Udaipur is part of the Indus Valley, one of the cradles of civilization, dating back five thousand years. And as I stood at a little chapati stall, it looked to me the samosa the character in the grimy once white T shirt took from his smoking black wok was at least that old. It was like some sort of calcified shard from antiquity, hard aschert and about as tasty. The cook in grimy shirt just waggled his head and headed back out to the throbbing streets of Jaipur n search of good eats. Auto rickshaws blew past me, a cow bleated it way down the street, a sea of traffic confronted me and I wondered if I could make the traffic part the way it will in Rome if you just walk out in a small break int he traffic and they all slow down for you on the way to the Colosseum.  I doubt that would work here. But that was OK as it forced me to find the Gujarti restaurant just down the way, a vegetarian joint which I came back to several times during my stay in a hotel in Udaipur.
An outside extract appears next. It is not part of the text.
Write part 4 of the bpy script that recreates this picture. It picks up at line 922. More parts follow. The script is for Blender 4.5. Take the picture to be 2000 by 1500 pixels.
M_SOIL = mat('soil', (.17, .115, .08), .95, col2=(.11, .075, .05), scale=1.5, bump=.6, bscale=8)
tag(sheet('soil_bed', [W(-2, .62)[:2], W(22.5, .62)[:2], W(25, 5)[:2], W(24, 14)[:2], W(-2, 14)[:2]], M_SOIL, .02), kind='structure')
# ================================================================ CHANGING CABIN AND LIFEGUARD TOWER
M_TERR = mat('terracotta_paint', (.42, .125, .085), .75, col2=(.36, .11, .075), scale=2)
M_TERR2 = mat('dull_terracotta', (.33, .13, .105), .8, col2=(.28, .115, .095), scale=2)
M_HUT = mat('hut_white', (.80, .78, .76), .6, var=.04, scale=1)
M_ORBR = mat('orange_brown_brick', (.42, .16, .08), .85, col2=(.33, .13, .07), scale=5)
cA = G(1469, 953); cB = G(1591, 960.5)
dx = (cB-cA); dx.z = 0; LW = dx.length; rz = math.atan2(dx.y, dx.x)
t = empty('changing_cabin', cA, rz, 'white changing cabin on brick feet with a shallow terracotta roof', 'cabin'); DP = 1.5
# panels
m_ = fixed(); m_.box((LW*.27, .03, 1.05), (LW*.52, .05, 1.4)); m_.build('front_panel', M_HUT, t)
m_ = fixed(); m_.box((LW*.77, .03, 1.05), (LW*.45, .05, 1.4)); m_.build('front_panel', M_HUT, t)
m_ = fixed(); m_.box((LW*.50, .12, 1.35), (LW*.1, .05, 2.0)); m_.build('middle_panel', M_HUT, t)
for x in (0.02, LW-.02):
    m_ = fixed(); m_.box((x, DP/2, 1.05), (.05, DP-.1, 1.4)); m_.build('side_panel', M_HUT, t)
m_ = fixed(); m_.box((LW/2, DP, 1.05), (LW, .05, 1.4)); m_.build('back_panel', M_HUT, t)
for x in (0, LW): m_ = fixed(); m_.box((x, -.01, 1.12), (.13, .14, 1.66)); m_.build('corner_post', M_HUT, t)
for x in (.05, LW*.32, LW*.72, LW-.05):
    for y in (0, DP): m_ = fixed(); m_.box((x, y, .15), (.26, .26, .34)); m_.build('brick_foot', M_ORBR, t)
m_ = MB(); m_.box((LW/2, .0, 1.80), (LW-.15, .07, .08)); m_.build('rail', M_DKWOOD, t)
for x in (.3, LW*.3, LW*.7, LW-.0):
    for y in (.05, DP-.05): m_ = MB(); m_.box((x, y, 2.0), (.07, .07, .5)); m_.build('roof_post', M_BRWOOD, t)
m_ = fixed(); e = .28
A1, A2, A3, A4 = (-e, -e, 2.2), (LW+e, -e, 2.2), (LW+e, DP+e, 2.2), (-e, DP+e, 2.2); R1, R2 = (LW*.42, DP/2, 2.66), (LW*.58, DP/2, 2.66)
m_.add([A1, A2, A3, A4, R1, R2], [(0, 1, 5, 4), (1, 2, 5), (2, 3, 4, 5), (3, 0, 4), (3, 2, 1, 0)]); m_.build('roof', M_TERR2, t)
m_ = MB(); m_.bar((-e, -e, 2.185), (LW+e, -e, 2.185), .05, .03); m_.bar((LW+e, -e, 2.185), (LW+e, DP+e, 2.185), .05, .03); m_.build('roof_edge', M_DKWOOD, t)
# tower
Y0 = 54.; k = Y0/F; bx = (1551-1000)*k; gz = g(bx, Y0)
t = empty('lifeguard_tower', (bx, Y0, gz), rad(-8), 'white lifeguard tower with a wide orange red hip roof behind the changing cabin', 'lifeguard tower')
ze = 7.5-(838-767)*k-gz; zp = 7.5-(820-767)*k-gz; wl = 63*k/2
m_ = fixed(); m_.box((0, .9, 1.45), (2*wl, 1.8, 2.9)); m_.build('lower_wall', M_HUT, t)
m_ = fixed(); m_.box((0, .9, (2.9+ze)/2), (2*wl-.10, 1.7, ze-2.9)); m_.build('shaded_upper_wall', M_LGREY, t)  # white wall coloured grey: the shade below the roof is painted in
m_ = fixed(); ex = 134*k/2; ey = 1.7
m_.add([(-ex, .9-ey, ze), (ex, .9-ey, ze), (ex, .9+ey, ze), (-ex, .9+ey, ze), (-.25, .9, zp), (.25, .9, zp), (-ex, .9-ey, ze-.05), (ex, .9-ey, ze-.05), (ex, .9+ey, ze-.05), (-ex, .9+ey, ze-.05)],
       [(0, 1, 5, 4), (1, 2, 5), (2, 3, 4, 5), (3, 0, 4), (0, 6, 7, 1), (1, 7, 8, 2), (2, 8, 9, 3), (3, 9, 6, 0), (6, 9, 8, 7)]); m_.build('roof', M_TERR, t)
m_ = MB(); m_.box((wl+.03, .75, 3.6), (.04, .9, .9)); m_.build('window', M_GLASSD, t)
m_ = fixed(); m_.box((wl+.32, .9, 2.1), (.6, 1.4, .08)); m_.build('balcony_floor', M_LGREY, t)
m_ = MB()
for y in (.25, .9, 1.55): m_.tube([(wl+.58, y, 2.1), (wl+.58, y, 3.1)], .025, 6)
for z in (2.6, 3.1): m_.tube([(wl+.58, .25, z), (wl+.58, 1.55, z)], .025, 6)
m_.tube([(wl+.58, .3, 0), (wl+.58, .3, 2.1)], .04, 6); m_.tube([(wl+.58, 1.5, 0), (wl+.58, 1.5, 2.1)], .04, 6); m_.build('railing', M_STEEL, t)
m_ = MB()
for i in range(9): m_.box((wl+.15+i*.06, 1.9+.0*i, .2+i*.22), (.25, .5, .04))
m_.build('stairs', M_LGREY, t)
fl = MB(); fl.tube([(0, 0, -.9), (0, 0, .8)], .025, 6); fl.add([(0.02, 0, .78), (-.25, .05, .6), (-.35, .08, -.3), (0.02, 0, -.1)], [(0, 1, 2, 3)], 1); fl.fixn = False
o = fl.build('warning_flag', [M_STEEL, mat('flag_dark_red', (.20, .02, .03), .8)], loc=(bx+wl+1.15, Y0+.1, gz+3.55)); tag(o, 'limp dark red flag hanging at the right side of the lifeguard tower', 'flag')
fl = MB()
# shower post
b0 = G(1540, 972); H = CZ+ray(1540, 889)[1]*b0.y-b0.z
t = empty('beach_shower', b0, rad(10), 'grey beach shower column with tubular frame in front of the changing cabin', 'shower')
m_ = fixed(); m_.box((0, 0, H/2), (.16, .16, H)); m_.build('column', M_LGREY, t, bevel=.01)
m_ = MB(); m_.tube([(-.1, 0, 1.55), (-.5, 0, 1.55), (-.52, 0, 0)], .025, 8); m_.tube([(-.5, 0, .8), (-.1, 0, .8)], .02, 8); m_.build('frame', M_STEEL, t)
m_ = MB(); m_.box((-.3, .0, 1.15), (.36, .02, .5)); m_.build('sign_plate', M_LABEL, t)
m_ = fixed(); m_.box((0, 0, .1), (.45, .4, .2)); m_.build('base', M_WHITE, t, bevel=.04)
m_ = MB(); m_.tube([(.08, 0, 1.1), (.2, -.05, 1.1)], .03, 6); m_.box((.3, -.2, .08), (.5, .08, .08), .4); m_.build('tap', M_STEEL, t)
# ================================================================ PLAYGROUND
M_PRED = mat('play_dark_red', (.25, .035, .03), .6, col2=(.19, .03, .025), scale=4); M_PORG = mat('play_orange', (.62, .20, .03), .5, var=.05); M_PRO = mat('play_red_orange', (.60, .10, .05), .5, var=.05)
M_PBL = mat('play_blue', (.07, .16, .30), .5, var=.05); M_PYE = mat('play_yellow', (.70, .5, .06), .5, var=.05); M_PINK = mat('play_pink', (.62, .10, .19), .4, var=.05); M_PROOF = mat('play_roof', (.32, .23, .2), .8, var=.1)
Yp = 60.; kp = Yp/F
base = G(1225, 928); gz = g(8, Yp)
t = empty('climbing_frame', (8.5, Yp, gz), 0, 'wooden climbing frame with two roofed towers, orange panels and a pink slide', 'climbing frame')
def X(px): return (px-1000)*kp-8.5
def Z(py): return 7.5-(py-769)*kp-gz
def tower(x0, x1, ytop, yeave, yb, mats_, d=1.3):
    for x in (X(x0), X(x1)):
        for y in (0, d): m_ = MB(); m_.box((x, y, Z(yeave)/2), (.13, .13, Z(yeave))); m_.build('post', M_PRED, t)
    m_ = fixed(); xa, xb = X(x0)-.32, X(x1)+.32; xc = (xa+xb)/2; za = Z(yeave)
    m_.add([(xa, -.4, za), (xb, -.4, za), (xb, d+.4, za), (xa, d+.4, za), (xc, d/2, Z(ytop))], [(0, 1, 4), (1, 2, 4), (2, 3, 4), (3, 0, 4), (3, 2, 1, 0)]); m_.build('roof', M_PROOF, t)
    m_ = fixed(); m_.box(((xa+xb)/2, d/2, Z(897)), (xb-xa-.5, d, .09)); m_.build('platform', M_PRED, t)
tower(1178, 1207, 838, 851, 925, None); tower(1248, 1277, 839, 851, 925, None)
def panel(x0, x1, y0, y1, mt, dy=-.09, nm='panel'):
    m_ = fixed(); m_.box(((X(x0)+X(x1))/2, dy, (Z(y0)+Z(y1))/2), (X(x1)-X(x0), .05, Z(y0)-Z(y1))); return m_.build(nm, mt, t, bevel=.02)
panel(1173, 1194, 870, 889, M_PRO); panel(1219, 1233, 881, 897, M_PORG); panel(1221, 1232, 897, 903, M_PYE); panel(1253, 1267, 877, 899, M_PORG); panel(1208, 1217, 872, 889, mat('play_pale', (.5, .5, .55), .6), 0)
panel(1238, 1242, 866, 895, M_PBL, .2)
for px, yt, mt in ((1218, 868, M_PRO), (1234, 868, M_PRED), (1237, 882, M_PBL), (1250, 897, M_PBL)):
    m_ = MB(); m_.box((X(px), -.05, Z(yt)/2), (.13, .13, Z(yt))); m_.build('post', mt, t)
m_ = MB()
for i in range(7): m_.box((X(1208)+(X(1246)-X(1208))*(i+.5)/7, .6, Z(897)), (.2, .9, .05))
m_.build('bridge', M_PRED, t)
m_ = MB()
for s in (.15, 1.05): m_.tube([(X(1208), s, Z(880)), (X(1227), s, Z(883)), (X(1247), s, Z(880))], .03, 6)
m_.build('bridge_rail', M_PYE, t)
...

Still smarting from my blackened wok experience (I was generally a good judge of a restaurant form the outside and the general vibe, but not that time. Perhaps I was too hungry) and cautiously ordered what turned out to be a typical Thali plate of lentils, the ever present and wonderfully fragrant Basmati rice, and vegetables curried including I think eggplant and cauliflower in a kind of nut sauce. Pure heaven. I felt so much better after this light nutritious meal I walked out on a cloud of happiness, turning back to remember where the place was. Just then I saw old greasy T shirt, the cook from the other  place, walk in and sit down to order himself a plate. Looks like he could not stand his own food.